TEMPO.CO, Kulon Progo - Para petani di pesisir pantai selatan Kulon Progo, Daerah Istimewa Yogyakarta, keberatan diberitakan merusak sepeda balap atlet nasional. "Kalau kami niat merusak, sudah kami hancurkan semuanya. Kenyataannya ketegangan justru dipicu pelatih dan para atlet," kata Burhanuddin saat ditemui di Dusun Garongan, Panjatan, Kulon Progo, tepat di lokasi kecelakaan, Kamis, 12 Juli 2012.
Pada Senin pagi, 9 Juli 2012, di Jalan Daendeles, Kulon Progo, sejumlah atlet balap sepeda asal Yogyakarta yang tengah berlatih untuk Pekan Olaraga Nasional mengalami kecelakaan. Ketika para atlet sedang memacu sepedanya, tiba-tiba ada pengendara motor Yamaha RX King menghalangi rombongan para atlet.

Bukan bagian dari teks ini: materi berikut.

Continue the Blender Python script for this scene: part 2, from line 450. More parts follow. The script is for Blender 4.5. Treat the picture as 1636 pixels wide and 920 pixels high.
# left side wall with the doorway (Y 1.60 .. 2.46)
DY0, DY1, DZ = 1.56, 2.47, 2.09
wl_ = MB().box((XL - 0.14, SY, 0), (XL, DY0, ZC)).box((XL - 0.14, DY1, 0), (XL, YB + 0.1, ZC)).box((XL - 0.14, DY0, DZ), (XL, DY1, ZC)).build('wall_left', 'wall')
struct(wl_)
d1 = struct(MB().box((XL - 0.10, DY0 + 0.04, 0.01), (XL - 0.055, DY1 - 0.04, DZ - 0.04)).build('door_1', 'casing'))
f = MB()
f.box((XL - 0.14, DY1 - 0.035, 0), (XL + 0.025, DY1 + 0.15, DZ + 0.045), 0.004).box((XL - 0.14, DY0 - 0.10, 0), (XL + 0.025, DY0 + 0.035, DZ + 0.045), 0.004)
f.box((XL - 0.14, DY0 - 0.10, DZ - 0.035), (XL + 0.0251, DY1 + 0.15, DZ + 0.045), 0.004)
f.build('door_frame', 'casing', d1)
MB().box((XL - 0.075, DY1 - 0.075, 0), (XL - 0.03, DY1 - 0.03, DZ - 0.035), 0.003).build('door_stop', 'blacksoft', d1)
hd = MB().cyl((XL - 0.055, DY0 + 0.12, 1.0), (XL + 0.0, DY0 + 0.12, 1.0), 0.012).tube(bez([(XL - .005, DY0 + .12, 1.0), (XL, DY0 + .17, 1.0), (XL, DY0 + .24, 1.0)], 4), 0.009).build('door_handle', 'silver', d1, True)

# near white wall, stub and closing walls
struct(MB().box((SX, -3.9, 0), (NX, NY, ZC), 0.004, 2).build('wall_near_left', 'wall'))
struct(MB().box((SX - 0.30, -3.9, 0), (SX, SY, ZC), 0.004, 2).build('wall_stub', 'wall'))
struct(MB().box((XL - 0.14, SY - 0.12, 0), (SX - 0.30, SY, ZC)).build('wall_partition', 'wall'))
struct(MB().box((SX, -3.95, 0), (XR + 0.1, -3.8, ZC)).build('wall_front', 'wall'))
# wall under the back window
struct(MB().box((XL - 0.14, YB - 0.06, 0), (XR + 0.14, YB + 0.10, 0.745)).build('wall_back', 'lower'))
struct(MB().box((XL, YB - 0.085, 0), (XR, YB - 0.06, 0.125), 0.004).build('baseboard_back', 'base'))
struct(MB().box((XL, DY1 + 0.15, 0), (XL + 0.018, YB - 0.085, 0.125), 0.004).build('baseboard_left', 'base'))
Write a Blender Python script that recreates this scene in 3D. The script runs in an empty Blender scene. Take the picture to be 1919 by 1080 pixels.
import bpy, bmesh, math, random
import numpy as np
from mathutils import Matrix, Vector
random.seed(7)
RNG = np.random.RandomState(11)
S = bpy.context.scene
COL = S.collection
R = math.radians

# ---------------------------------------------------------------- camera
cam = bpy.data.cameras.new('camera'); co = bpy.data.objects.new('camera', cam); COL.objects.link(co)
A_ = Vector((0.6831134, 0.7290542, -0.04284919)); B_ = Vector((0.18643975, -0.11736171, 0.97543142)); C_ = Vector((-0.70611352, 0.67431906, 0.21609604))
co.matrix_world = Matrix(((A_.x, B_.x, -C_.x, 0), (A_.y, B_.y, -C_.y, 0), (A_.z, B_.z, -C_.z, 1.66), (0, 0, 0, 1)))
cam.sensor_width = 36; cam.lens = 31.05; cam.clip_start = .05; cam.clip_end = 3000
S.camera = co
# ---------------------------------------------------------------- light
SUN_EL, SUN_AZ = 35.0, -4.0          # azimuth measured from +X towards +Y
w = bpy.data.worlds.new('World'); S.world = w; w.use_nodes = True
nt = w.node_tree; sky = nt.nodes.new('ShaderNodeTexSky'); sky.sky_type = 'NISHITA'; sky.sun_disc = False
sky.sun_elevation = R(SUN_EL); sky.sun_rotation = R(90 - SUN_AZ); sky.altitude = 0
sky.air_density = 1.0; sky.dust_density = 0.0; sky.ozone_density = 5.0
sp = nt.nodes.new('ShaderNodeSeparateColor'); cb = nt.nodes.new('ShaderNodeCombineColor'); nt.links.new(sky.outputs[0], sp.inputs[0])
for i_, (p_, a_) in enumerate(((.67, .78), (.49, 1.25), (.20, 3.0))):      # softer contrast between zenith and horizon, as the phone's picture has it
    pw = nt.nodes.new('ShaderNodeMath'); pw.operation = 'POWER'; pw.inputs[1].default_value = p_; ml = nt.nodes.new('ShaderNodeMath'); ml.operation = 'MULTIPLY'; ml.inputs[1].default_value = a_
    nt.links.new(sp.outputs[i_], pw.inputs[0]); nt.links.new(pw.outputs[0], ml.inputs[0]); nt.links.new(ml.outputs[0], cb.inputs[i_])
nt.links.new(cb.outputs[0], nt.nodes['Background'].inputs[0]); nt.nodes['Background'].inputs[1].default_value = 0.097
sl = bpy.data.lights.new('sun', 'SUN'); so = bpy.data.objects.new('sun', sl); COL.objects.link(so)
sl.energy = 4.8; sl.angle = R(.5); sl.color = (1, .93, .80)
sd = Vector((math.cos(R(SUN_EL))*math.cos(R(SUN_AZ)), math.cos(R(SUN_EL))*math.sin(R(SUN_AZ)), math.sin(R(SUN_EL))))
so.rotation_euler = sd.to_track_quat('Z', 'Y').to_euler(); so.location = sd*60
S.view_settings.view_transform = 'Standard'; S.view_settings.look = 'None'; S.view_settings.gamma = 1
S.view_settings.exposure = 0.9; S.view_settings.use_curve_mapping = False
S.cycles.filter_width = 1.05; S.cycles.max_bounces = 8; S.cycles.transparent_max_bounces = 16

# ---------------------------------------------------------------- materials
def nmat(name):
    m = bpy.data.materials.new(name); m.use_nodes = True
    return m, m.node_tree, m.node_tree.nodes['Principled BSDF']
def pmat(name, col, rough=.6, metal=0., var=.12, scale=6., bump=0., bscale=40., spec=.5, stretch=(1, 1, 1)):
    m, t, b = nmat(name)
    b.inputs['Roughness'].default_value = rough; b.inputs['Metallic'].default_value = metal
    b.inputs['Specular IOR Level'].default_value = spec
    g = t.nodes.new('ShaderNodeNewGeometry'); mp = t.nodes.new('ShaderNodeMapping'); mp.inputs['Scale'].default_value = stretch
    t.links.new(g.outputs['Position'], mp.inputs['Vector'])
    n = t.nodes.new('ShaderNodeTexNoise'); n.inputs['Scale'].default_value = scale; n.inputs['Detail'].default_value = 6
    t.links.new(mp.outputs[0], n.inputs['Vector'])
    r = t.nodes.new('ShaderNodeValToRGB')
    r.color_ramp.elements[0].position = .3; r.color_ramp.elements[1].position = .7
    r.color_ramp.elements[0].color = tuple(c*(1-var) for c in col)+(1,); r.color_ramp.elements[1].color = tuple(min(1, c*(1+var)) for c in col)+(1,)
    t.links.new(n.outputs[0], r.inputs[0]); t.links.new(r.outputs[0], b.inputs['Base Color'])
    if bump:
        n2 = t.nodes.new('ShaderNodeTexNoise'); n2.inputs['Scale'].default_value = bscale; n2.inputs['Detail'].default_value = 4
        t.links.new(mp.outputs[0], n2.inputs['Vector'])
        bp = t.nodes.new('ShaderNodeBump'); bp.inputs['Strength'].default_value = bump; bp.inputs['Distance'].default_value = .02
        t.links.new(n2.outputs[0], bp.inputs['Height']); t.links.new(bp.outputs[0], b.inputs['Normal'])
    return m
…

"Sebagian atlet bisa menghindari kecelakaan, tetapi urutan kelima hingga sepuluh tak bisa menghindar," kata Rastra Patria, 23 tahun, salah seorang anggota tim balap sepeda. Akibatnya, lima atlet terluka dan sepeda mereka rusak.
Kecelakaan terjadi tepat ketika rombongan atlet berpapasan dengan para petani yang akan berdemonstrasi ke Yogyakarta menolak penambangan pasir besi di wilayah mereka. Setelah peristiwa itu, ada tudingan rusaknya sepeda atlet akibat ulah petani.
Padahal, menurut Burhanuddin, selain rusak karena tabrakan, juga ada salah seorang atlet yang melemparkan sepeda ke arah petani. Burhanuddin mengaku terkena sepeda yang dilemparkan itu.
Menurut Burhanuddin, sesaat setelah kecelakaan, ada salah seorang official atlet yang memukul pengendara RX King. Para petani mencoba melerai sekaligus menolong para atlet yang jatuh. Namun justru dilempar sepeda balap.
Burhanuddin mengatakan, setelah kecelakaan, para petani memberi pertolongan pertama serta menyuguhkan minuman di salah satu rumah petani. Pengendara RX King, kata Burhanuddin, justru bukan petani setempat, melainkan warga wilayah lain yang kebetulan lewat.
"Jalan itu milik bersama, masing-masing harus hati-hati. Bukan justru menyalahkan dan menuding kami yang merusak sepeda," kata Burhanuddin.
Ia meminta pengurus para atlet itu tidak hanya menyalahkan pengguna jalan lain, apalagi sampai memukul. Para petani, kata dia, tak mau dianggap sebagai perusak.